You might have seen the logo – a black footprint – at the end of many TV programmes, from BBC’s Newsnight to Sky Sports News. It’s a rapidly expanding body that few people other than industry insiders have heard of. But Albert is increasingly influential in determining how media institutions programme content, conduct their working practices and set their goals.

It describes itself as an environmental organisation which aims to encourage TV and film companies to reduce their carbon footprint. ‘We are leading a charge against climate change,’ it says. One of its big initiatives is Planet Placement – effectively introducing subliminal messaging. The unspoken idea is that almost everyone in broadcasting must accept Albert’s worldview. In many ways, it is the Stonewall of Sustainability.

‘He’s offsetting his cancelled flight by cutting down a tree.’

How did this happen? In 2010, Albert was founded by the BBC to provide a carbon calculator for the film and TV industry. Its name was proposed alongside another carbon-savings software package called Victoria.

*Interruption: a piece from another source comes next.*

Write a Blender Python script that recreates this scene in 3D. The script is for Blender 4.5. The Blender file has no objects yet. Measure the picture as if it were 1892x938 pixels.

At its launch the following year, BBC Vision’s Sally Debonnaire said that producers who want to ‘reduce their company’s energy bills no longer have to worry if they don’t know where to start’. Albert would do the hard work: providing spreadsheets, targets, training programmes and online tools to help companies be more environmentally friendly. One of its training packages is described as ‘an opportunity for all those in the TV industry to explore how to use authenticity and creativity to prevent the end of the f#<$ing world’. Production companies quickly signed up to demonstrate their sustainable credentials.